-- start --
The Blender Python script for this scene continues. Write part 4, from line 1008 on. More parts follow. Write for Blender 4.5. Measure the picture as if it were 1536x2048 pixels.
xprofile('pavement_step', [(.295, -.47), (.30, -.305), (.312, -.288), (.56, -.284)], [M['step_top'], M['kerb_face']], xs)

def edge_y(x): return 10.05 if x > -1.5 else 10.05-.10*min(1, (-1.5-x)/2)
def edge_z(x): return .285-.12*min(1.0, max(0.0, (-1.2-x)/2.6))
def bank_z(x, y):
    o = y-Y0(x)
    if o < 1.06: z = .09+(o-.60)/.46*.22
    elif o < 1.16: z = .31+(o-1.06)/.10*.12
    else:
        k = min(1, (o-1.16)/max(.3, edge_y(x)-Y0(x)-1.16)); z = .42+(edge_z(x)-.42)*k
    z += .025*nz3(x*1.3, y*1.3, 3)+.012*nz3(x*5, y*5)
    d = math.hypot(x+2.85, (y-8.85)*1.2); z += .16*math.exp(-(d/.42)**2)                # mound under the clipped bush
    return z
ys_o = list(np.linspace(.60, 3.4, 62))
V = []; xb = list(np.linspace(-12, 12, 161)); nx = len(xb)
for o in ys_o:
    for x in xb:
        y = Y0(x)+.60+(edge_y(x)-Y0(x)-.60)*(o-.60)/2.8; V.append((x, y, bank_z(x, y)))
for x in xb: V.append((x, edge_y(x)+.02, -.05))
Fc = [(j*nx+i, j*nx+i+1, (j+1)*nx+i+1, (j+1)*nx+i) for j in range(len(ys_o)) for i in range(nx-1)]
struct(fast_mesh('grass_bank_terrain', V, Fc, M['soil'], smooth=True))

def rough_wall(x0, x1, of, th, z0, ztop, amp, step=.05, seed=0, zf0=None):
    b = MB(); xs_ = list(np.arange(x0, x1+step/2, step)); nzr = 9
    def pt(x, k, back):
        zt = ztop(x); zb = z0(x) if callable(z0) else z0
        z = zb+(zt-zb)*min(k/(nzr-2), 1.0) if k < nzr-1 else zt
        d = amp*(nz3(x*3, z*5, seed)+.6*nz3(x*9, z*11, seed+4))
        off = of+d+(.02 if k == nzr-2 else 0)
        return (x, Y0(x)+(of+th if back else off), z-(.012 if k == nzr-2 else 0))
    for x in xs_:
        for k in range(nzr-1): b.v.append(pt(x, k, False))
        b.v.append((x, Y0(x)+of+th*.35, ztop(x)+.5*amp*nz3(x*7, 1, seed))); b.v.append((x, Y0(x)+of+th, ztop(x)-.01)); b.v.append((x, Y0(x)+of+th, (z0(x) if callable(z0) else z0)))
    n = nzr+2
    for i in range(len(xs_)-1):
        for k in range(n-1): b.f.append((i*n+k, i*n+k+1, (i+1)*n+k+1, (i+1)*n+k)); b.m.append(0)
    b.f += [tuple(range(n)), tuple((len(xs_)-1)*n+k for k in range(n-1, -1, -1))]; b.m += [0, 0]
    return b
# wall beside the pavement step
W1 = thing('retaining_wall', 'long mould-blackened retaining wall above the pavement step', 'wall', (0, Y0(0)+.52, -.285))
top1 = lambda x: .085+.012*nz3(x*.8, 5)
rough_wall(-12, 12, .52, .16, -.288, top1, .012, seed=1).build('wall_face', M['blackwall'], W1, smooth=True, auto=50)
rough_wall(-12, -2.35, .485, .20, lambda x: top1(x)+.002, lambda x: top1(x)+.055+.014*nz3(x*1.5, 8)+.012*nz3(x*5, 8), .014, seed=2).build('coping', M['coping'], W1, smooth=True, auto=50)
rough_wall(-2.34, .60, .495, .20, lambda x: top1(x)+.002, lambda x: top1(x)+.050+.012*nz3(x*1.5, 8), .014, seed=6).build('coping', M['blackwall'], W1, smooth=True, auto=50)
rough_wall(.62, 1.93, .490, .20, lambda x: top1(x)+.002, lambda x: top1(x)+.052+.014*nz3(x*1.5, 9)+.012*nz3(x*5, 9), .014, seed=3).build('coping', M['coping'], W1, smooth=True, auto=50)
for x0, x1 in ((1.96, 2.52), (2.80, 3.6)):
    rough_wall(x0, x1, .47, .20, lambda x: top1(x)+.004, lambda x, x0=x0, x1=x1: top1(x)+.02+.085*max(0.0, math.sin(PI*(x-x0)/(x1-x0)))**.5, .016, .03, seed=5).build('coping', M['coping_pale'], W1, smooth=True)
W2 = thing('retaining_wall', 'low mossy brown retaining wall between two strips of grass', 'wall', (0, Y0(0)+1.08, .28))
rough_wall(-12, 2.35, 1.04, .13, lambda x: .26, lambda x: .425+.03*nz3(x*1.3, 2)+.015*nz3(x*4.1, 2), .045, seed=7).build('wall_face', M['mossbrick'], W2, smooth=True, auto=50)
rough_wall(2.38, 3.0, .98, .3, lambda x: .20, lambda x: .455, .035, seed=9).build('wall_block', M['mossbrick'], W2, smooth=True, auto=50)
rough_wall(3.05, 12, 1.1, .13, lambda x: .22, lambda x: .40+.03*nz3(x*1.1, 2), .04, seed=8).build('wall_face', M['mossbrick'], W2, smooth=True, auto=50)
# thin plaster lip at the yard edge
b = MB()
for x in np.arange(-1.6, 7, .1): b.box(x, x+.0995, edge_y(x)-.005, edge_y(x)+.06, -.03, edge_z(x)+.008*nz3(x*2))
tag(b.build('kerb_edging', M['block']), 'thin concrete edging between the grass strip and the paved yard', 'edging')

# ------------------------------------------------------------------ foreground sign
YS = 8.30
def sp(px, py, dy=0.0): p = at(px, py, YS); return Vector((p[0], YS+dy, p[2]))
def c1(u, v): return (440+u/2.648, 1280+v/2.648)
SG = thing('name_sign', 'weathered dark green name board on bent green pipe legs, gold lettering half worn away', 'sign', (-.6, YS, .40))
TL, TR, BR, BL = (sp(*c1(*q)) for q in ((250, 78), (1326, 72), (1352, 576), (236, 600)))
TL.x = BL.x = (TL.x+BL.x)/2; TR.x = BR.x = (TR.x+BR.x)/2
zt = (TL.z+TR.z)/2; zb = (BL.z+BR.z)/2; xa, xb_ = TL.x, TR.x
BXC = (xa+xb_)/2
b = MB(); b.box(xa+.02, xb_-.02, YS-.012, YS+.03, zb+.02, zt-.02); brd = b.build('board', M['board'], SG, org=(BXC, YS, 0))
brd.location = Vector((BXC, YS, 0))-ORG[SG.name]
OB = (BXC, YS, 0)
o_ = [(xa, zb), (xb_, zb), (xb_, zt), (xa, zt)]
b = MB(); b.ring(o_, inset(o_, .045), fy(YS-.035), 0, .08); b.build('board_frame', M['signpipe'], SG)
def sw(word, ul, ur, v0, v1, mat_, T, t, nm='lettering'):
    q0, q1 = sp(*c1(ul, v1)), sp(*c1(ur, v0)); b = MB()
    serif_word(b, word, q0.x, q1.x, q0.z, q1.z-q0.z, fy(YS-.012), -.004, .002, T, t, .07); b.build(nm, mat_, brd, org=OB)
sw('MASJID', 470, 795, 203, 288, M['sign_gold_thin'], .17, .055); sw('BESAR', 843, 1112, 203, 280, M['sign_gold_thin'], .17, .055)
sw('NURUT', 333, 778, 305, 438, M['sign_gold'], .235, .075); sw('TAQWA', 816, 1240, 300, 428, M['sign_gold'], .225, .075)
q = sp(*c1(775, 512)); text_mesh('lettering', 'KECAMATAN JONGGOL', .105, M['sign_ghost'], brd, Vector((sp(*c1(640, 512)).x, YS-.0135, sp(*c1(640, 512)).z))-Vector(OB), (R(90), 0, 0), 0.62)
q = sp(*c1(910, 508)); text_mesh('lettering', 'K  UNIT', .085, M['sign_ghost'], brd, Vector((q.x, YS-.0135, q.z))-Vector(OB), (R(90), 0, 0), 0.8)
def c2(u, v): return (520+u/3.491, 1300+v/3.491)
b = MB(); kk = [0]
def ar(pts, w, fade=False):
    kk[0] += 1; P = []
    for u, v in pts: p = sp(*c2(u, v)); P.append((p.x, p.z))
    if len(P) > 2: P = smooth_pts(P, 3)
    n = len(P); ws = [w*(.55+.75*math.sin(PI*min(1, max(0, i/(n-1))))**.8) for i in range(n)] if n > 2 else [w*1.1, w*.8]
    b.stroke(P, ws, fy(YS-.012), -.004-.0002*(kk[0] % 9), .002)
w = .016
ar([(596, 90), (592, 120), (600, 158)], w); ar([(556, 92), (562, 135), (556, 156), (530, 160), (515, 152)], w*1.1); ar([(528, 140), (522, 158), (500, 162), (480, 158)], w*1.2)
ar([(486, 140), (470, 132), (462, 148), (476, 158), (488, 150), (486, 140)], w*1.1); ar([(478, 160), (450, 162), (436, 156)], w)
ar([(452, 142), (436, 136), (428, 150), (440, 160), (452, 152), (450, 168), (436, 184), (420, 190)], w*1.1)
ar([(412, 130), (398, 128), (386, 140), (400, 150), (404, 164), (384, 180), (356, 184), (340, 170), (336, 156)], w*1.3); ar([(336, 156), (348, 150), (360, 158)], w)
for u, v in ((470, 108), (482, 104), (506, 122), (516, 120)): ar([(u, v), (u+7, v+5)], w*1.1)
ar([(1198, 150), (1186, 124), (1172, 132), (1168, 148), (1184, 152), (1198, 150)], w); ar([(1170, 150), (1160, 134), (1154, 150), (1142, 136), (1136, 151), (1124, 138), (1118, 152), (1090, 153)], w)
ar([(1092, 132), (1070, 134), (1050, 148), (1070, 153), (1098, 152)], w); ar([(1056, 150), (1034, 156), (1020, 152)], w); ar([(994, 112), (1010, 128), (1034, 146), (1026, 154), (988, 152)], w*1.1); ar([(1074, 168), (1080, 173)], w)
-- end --
# Task objective:
Give back the listing exactly, please, from its first line to the line containing "[M['step_top'], M['kerb_face']], xs)", inclusive, and nothing past that line.

# Response to the task:
The Blender Python script for this scene continues. Write part 4, from line 1008 on. More parts follow. Write for Blender 4.5. Measure the picture as if it were 1536x2048 pixels.
xprofile('pavement_step', [(.295, -.47), (.30, -.305), (.312, -.288), (.56, -.284)], [M['step_top'], M['kerb_face']], xs)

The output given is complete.